> **Your instructions**: From the listing below, pull each line that includes "parts".

> **Stored data**:
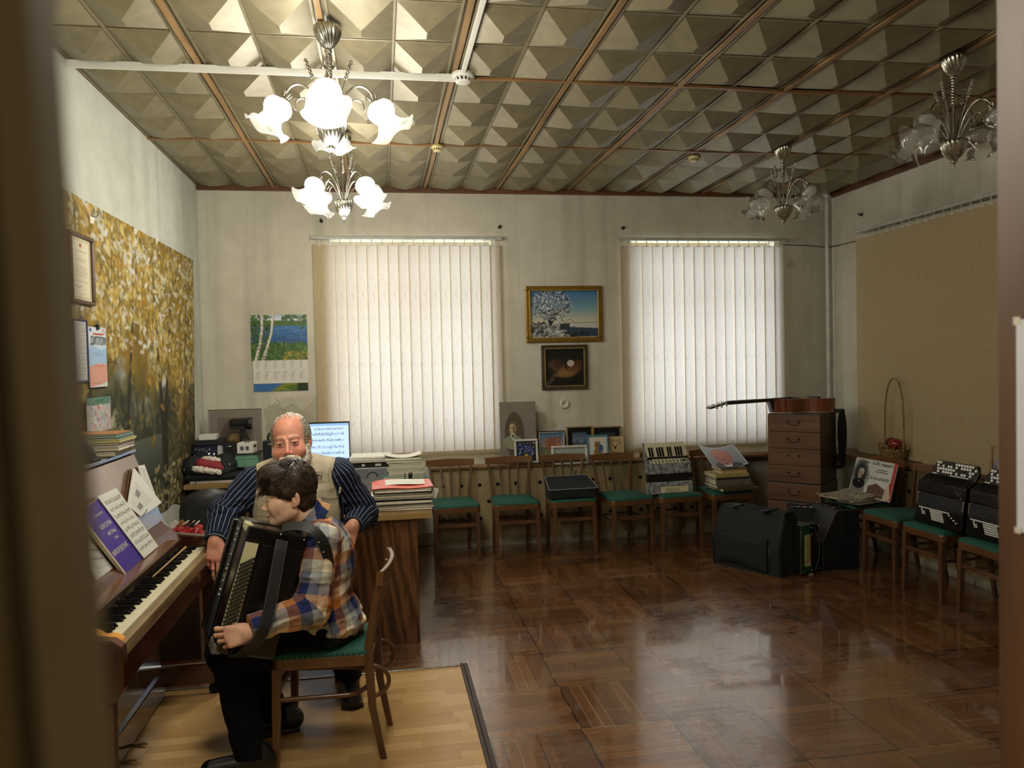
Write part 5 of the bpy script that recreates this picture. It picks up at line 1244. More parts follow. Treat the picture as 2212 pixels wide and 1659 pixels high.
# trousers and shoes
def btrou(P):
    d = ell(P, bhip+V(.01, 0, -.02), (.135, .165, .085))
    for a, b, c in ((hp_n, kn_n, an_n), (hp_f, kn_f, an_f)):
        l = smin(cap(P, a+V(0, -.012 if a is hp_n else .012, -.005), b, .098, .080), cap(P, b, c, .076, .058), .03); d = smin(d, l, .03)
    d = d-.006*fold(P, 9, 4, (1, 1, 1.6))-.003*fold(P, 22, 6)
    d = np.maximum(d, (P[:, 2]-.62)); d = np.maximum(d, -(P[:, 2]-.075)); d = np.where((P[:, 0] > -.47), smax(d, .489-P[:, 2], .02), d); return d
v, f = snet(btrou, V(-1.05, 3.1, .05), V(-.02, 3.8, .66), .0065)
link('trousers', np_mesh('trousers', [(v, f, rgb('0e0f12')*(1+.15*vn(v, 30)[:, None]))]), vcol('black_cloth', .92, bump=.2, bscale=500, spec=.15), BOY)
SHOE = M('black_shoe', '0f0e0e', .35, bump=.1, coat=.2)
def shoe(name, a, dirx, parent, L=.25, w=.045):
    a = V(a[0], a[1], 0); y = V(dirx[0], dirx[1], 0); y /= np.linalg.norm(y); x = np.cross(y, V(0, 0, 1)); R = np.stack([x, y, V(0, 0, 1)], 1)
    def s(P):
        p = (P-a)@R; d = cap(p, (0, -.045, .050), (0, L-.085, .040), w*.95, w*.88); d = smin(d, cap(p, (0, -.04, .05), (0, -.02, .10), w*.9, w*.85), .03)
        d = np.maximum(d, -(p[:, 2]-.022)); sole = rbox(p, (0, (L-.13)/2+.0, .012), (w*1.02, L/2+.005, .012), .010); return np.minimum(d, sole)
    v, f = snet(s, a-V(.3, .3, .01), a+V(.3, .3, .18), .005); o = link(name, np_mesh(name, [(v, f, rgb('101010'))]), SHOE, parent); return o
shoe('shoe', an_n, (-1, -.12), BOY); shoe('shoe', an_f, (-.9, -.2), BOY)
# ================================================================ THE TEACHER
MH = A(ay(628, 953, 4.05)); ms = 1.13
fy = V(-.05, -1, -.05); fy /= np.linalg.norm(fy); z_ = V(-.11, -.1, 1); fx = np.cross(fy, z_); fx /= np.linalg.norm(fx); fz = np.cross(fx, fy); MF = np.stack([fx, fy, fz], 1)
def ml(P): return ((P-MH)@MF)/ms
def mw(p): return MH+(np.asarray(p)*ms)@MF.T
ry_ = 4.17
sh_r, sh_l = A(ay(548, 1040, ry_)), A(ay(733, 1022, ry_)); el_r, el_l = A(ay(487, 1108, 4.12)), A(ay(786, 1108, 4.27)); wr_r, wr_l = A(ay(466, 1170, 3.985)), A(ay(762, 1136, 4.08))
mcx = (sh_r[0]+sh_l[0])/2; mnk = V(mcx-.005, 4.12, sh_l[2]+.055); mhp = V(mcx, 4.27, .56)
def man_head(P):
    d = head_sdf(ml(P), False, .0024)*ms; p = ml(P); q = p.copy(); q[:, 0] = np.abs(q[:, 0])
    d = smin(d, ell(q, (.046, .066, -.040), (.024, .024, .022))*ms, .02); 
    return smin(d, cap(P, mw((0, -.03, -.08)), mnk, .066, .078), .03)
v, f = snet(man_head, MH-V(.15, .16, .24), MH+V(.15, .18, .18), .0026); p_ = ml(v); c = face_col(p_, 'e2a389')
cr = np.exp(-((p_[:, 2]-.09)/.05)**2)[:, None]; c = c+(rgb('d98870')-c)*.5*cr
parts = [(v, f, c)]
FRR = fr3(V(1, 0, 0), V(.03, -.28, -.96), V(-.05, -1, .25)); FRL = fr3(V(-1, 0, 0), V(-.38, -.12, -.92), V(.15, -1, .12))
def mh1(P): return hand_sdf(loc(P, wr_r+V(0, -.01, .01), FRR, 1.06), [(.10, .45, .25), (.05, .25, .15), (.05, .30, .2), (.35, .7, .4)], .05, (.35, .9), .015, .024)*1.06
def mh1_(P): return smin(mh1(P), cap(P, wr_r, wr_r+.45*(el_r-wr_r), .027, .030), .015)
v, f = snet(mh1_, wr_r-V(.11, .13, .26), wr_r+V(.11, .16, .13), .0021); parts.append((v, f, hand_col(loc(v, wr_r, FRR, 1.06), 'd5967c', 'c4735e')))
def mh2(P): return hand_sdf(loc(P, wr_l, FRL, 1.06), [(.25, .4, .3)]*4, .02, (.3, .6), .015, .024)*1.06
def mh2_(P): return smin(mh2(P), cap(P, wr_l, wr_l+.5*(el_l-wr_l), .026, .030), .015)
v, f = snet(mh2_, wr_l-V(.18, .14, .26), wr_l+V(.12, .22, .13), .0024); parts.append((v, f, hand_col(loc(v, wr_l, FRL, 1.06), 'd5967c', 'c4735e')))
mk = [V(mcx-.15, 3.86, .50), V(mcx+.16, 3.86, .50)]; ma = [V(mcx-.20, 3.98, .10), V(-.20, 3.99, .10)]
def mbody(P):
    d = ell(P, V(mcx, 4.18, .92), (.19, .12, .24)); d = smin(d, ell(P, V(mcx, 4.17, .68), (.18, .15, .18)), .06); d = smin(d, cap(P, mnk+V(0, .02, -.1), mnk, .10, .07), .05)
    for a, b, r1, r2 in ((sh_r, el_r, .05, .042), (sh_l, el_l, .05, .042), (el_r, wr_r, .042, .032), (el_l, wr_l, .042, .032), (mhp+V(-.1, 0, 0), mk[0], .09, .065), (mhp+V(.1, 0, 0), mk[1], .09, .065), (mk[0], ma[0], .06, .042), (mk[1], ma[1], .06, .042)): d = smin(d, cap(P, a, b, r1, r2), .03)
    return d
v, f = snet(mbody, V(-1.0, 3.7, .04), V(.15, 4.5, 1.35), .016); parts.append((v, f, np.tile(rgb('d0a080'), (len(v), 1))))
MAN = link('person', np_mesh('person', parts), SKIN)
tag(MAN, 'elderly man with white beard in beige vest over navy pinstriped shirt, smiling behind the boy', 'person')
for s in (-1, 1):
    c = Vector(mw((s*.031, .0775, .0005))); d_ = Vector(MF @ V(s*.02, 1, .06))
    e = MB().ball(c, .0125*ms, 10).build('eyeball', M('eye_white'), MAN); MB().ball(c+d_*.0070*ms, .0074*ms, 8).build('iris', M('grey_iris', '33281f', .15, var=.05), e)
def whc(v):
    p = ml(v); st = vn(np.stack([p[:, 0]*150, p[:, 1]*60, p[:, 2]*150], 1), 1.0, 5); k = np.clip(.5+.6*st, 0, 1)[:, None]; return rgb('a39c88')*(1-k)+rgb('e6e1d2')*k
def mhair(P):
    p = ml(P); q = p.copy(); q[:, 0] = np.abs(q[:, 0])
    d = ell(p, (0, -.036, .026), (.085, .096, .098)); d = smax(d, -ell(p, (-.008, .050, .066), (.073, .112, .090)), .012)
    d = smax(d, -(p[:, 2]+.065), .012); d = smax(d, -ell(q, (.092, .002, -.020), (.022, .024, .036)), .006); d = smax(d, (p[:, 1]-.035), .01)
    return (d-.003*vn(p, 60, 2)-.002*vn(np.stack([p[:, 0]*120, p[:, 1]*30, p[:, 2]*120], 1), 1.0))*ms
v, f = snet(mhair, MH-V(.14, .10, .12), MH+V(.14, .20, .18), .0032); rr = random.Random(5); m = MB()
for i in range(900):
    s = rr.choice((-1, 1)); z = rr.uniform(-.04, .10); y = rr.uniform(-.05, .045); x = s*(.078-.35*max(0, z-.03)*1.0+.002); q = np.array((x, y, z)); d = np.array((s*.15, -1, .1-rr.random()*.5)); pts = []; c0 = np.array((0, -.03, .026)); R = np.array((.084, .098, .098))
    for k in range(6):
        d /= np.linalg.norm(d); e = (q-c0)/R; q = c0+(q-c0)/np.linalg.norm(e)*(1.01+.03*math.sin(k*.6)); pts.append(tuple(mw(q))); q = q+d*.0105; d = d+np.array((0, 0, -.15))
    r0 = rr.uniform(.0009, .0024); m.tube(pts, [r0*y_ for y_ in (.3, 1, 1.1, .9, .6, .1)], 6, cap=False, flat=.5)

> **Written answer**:
Write part 5 of the bpy script that recreates this picture. It picks up at line 1244. More parts follow. Treat the picture as 2212 pixels wide and 1659 pixels high.
parts = [(v, f, c)]
v, f = snet(mh1_, wr_r-V(.11, .13, .26), wr_r+V(.11, .16, .13), .0021); parts.append((v, f, hand_col(loc(v, wr_r, FRR, 1.06), 'd5967c', 'c4735e')))
v, f = snet(mh2_, wr_l-V(.18, .14, .26), wr_l+V(.12, .22, .13), .0024); parts.append((v, f, hand_col(loc(v, wr_l, FRL, 1.06), 'd5967c', 'c4735e')))
v, f = snet(mbody, V(-1.0, 3.7, .04), V(.15, 4.5, 1.35), .016); parts.append((v, f, np.tile(rgb('d0a080'), (len(v), 1))))
MAN = link('person', np_mesh('person', parts), SKIN)